The next verse teaches us another lesson: “ in fact the disbelievers are each other’s friends and allies; if you will not do the same, there will be much mischief and great corruption everywhere.” This tells us that all Muslims should unite because the ungodly front is united against you and you could easily see this; those who choose to remain in the middle and not helping, are in fact in the camp of the enemies of your religion. We are further warned that if we are not friends and allies, there will be great sedition and corruption in the world. Sedition means the absence of religion and corruption means the absence of God’s laws and injunctions in the society.
Now let me read verse 74 of Sura Al-Anfaal: “Those who embraced the Faith and left their homes to fight in Allah’s cause, and those who did give them shelter and support, are true believers…”. Such believers are true believers but those who have embraced Islam and do not do anything in the path of God, are really false believers.

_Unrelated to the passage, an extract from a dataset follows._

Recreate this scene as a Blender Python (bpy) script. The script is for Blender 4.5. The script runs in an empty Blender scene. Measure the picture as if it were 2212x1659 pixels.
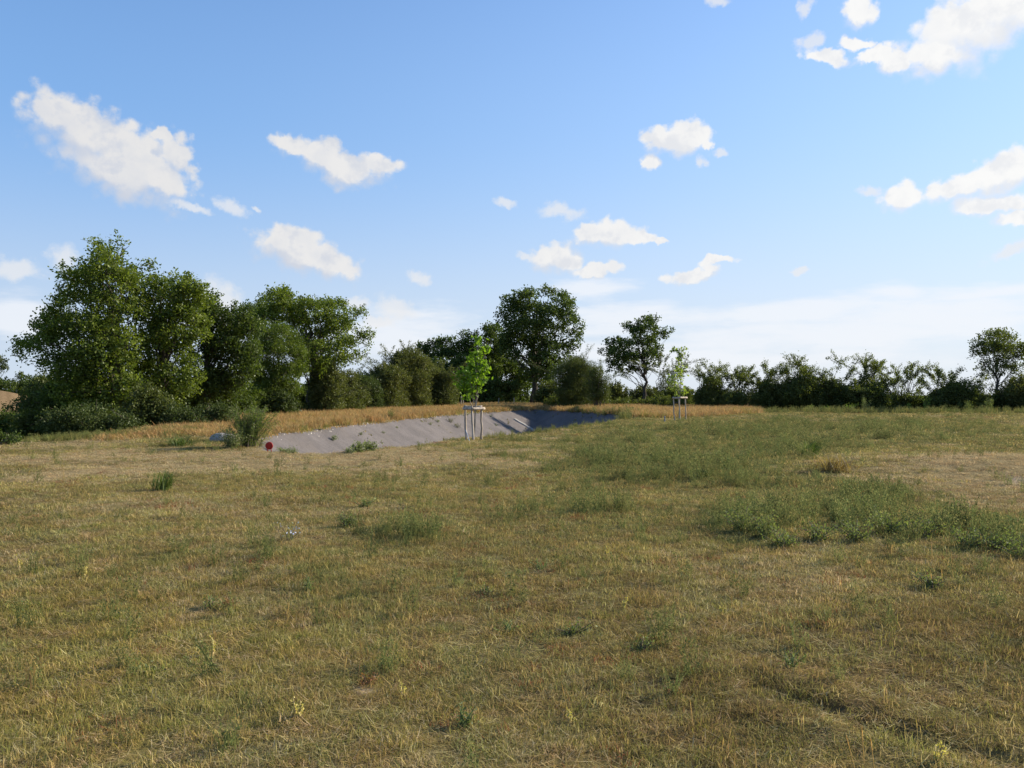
import bpy, math, random
import numpy as np
from mathutils import Vector

scene = bpy.context.scene
COL = scene.collection
R = math.radians
rng = np.random.default_rng(7)

# ------------------------------------------------------------------ camera
KX = 2212.0                       # photo coordinates used below: 2212 x 1659
F = 1736.0                        # focal length in those pixels
HOR = 850.0                       # row of the horizon
CAMZ = 1.6
PITCH = math.atan((HOR - 829.5) / F)
cam = bpy.data.cameras.new("camera")
cam.sensor_width = 36.0
cam.lens = 36.0 * F / KX
cam.clip_start = 0.1
cam.clip_end = 20000
camo = bpy.data.objects.new("camera", cam)
COL.objects.link(camo)
camo.location = (0, 0, CAMZ)
camo.rotation_euler = (math.pi / 2 + PITCH, 0, 0)
scene.camera = camo
scene.cycles.filter_width = 1.5
scene.cycles.max_bounces = 6
scene.cycles.diffuse_bounces = 3
scene.cycles.transmission_bounces = 3
scene.cycles.transparent_max_bounces = 4
scene.cycles.use_adaptive_sampling = True

# ------------------------------------------------------------------ sun, sky
SUN_EL, SUN_AZ = R(24), R(66)     # azimuth measured from +Y (view) towards +X
sdir = Vector((math.cos(SUN_EL) * math.sin(SUN_AZ), math.cos(SUN_EL) * math.cos(SUN_AZ), math.sin(SUN_EL)))
sl = bpy.data.lights.new("sun", 'SUN')
sl.energy = 5.0
sl.angle = R(0.53)
sl.color = (1.0, 0.885, 0.71)
so = bpy.data.objects.new("sun", sl)
COL.objects.link(so)
so.rotation_euler = sdir.to_track_quat('Z', 'Y').to_euler()
so.location = (60, 30, 40)

scene.view_settings.view_transform = 'Standard'
scene.view_settings.look = 'None'
scene.view_settings.exposure = 0.85
scene.view_settings.gamma = 1.0

world = bpy.data.worlds.new("World")
scene.world = world
world.use_nodes = True
world.cycles.sampling_method = 'NONE'
wt = world.node_tree
wt.nodes.clear()


def ray(X, Y):
    """world direction of a photo point"""
    vx, vy, vz = (X - 1106) / F, (829.5 - Y) / F, -1.0
    cp, sp = math.cos(PITCH), math.sin(PITCH)
    # camera looks +Y, up Z
    return np.array([vx, cp - sp * vy, sp + cp * vy])


def at(X, Y, D):
    """point on the ray through (X, Y) at depth y = D"""
    d = ray(X, Y)
    return np.array([0, 0, CAMZ]) + d * (D / d[1])


def azel(X, Y):
    d = ray(X, Y)
    d = d / np.linalg.norm(d)
    return math.atan2(d[0], d[1]), math.asin(d[2])


class NT:
    def __init__(self, tree):
        self.t = tree

    def n(self, typ, **kw):
        nd = self.t.nodes.new(typ)
        for k, v in kw.items():
            setattr(nd, k, v)
        return nd

    def link(self, a, b):
        self.t.links.new(a, b)

    def math(self, op, a, b=None, c=None, clamp=False):
        nd = self.n('ShaderNodeMath', operation=op, use_clamp=clamp)
        for i, v in enumerate((a, b, c)):
            if v is None:
                continue
            if isinstance(v, (int, float)):
                nd.inputs[i].default_value = v
            else:
                self.link(v, nd.inputs[i])
        return nd.outputs[0]

    def smooth(self, v, lo, hi, tlo=0.0, thi=1.0):
        nd = self.n('ShaderNodeMapRange', interpolation_type='SMOOTHSTEP')
        self.link(v, nd.inputs[0])
        for i, q in enumerate((lo, hi, tlo, thi)):
            nd.inputs[i + 1].default_value = q
        return nd.outputs[0]

    def mix(self, f, a, b, typ='MIX'):
        nd = self.n('ShaderNodeMix', data_type='RGBA', blend_type=typ)
        for idx, v in ((0, f), (6, a), (7, b)):
            if isinstance(v, (int, float)):
                nd.inputs[idx].default_value = v
            elif isinstance(v, tuple):
                nd.inputs[idx].default_value = v if len(v) == 4 else v + (1,)
            else:
                self.link(v, nd.inputs[idx])
        return nd.outputs[2]

    def noise(self, vec, scale, detail=5, rough=0.55, dim='3D', color=False):
        nd = self.n('ShaderNodeTexNoise', noise_dimensions=dim)
        nd.inputs['Scale'].default_value = scale
        nd.inputs['Detail'].default_value = detail
        nd.inputs['Roughness'].default_value = rough
        if vec is not None:
            self.link(vec, nd.inputs['Vector'])
        return nd.outputs['Color' if color else 'Fac']


def build_world():
    g = NT(wt)
    out = g.n('ShaderNodeOutputWorld')
    bg = g.n('ShaderNodeBackground')
    bg.inputs[1].default_value = SKY_STRENGTH
    g.link(bg.outputs[0], out.inputs[0])
    sky = g.n('ShaderNodeTexSky', sky_type='NISHITA')
    sky.sun_disc = False
    sky.sun_elevation = SUN_EL
    sky.sun_rotation = SUN_AZ
    sky.altitude = 0
    sky.air_density = 1.0
    sky.dust_density = SKY_DUST
    sky.ozone_density = 3.0
    tc = g.n('ShaderNodeTexCoord')
    d = tc.outputs['Generated']
    sep = g.n('ShaderNodeSeparateXYZ')
    g.link(d, sep.inputs[0])
    az = g.math('ARCTAN2', sep.outputs[0], sep.outputs[1])
    el = g.math('ARCSINE', sep.outputs[2])
    comb = g.n('ShaderNodeCombineXYZ')
    g.link(az, comb.inputs[0])
    g.link(el, comb.inputs[1])
    # billow the outlines
    wn = g.noise(d, 16, 3, 0.55, color=True)
    wn2 = g.noise(d, 70, 3, 0.6, color=True)
    vm = g.n('ShaderNodeVectorMath', operation='MULTIPLY_ADD')
    g.link(wn, vm.inputs[0])
    vm.inputs[1].default_value = (0.034, 0.026, 0)
    vm.inputs[2].default_value = (-0.017, -0.013, 0)
    vm2 = g.n('ShaderNodeVectorMath', operation='MULTIPLY_ADD')
    g.link(wn2, vm2.inputs[0])
    vm2.inputs[1].default_value = (0.020, 0.016, 0)
    vm2.inputs[2].default_value = (-0.010, -0.008, 0)
    ad = g.n('ShaderNodeVectorMath', operation='ADD')
    g.link(vm.outputs[0], ad.inputs[0])
    g.link(vm2.outputs[0], ad.inputs[1])
    ad2 = g.n('ShaderNodeVectorMath', operation='ADD')
    g.link(ad.outputs[0], ad2.inputs[0])
    g.link(comb.outputs[0], ad2.inputs[1])
    p = ad2.outputs[0]

    def chain(ells, src):
        acc = None
        for (X, Y, rx, ry, rot) in ells:
            a0, e0 = azel(X, Y)
            a1, _ = azel(X + 5, Y)
            _, e1 = azel(X, Y - 5)
            sx, sy = (a1 - a0) / 5, (e1 - e0) / 5
            m = g.n('ShaderNodeMapping', vector_type='TEXTURE')
            m.inputs['Location'].default_value = (a0, e0, 0)
            if acc is not None:      # keeps the chain sequential, so the shader compiler reuses its registers
                cb = g.n('ShaderNodeCombineXYZ')
                cb.inputs[0].default_value = a0
                cb.inputs[1].default_value = e0
                g.link(acc, cb.inputs[2])
                g.link(cb.outputs[0], m.inputs['Location'])
            m.inputs['Rotation'].default_value = (0, 0, R(rot))
            m.inputs['Scale'].default_value = (rx * sx * 1.10, ry * sy * 1.10, 1e6)
            g.link(src, m.inputs['Vector'])
            ln = g.n('ShaderNodeVectorMath', operation='LENGTH')
            g.link(m.outputs[0], ln.inputs[0])
            if acc is None:
                acc = ln.outputs['Value']
            else:
                nd = g.n('ShaderNodeMath', operation='SMOOTH_MIN')
                g.link(acc, nd.inputs[0])
                g.link(ln.outputs['Value'], nd.inputs[1])
                nd.inputs[2].default_value = 0.22
                acc = nd.outputs[0]
        return acc

    f1 = chain(CUMULUS, p)
    n1 = g.noise(d, 34, 7, 0.62)
    vo = g.n('ShaderNodeTexVoronoi', feature='F1')
    vo.inputs['Scale'].default_value = 62
    g.link(d, vo.inputs['Vector'])
    bump = g.math('MULTIPLY', g.math('SUBTRACT', vo.outputs['Distance'], 0.5), 0.6)
    v = g.math('ADD', g.math('ADD', f1, bump), g.math('MULTIPLY', g.math('SUBTRACT', n1, 0.5), 1.35))
    # the same outline looked up a little above: tells tops from undersides
    upv = g.n('ShaderNodeVectorMath', operation='ADD')
    g.link(p, upv.inputs[0])
    upv.inputs[1].default_value = (0.008, 0.017, 0)
    f1u = chain(CUMULUS, upv.outputs[0])
    under = g.smooth(g.math('SUBTRACT', f1, f1u), -0.25, 0.55)
    crisp = g.smooth(v, 0.80, 1.34, 1.0, 0.0)
    soft = g.smooth(v, 0.42, 1.55, 0.98, 0.0)
    m1 = g.mix(under, crisp, soft)
    # pieces of thinner cloud
    f2 = chain(WISPS, p)
    n2 = g.noise(d, 40, 5, 0.65)
    v2 = g.math('ADD', f2, g.math('MULTIPLY', g.math('SUBTRACT', n2, 0.5), 1.9))
    m2 = g.smooth(v2, 0.35, 1.35, 0.72, 0.0)
    # veil low on the horizon
    f3 = chain(VEIL, comb.outputs[0])
    mp = g.n('ShaderNodeMapping')
    mp.inputs['Scale'].default_value = (1, 1, 5)
    g.link(d, mp.inputs['Vector'])
    n3 = g.noise(mp.outputs[0], 9, 5, 0.6)
    v3 = g.math('ADD', f3, g.math('MULTIPLY', g.math('SUBTRACT', n3, 0.5), 2.6))
    m3 = g.smooth(v3, 0.2, 1.25, 0.72, 0.0)
    n5 = g.noise(d, 26, 4, 0.6)
    shade2 = g.smooth(n5, 0.42, 0.68, 0.0, 0.5)
    rl = g.n('ShaderNodeVectorMath', operation='ADD')
    g.link(d, rl.inputs[0])
    rl.inputs[1].default_value = tuple(sdir * 0.016 + Vector((0, 0, 0.010)))
    na = g.noise(d, 30, 4, 0.6)
    nb = g.noise(rl.outputs[0], 30, 4, 0.6)
    relief = g.smooth(g.math('SUBTRACT', nb, na), -0.06, 0.24, 0.0, 0.95)
    belly = g.math('MULTIPLY', under, g.smooth(f1, 0.1, 0.8, 0.45, 0.95))
    shall = g.math('MAXIMUM', belly, g.math('MAXIMUM', g.math('MULTIPLY', shade2, 0.7), g.math('MULTIPLY', relief, 0.8)))
    k = 0.732 / SKY_STRENGTH      # cloud and haze radiances below are for exposure 0.4
    azc = g.smooth(az, -0.6, 0.6, 0.0, 1.0)
    lit = g.mix(azc, tuple(c * k for c in (0.60, 0.598, 0.602)), tuple(c * k for c in (0.735, 0.735, 0.73)))
    shall = g.math('MULTIPLY', shall, g.smooth(az, -0.5, 0.5, 0.85, 0.40))
    ccol = g.mix(shall, lit, tuple(c * k for c in (0.435, 0.475, 0.56)))
    # horizon whitening: humid air near the ground
    hz = g.smooth(el, -0.02, 0.66, 0.96, 0.15)
    azr = g.smooth(az, -0.7, 0.75, 0.0, 1.0)
    low = g.mix(azr, tuple(c * k for c in (0.475, 0.545, 0.645)), tuple(c * k for c in (0.60, 0.635, 0.69)))
    high = g.mix(azr, tuple(c * k for c in (0.200, 0.364, 0.622)), tuple(c * k for c in (0.44, 0.572, 0.735)))
    hzc = g.mix(g.smooth(el, -0.01, 0.33), low, high)
    tint = g.mix(1.0, sky.outputs[0], SKY_TINT, 'MULTIPLY')
    c = g.mix(hz, tint, hzc)
    c = g.mix(m3, c, tuple(q * k for q in (0.70, 0.715, 0.745)))
    c = g.mix(m2, c, tuple(q * k for q in (0.64, 0.645, 0.655)))
    c = g.mix(m1, c, ccol)
    g.link(c, bg.inputs[0])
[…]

Finally let me draw your attention to verse 81 of the Sura 3 (Aali-Imraan) which needs a brief explanation to be better understood it: “Behold! Allah took a covenant from His prophets…but in time, a messenger will come to you to sanction what you have got, do then believe in him and give him help…”. God says that We took a covenant from all Our prophets that after you will come another prophet who affirms what We have given you. So when after Moses comes another prophet, say, Jesus who sanctions all you taught your followers, they must follow him and support him. How is this support realized? The answer is in the fact of Moses advising his friends and followers to help the prophet after him who has the required divine signs and does sanction the prophetic teachings of his predecessor. Then God asks: “…now, will you affirm this and accept the burden I lay on you as binding?” all prophets of God accepted and affirmed this covenant with God Almighty. This means that all believers in Moses had to believe in and support Jesus Christ and so on until the very last prophet of God, our holy Prophet. But did the followers of those prophets carried out this divine covenant? No, the majority of them did not!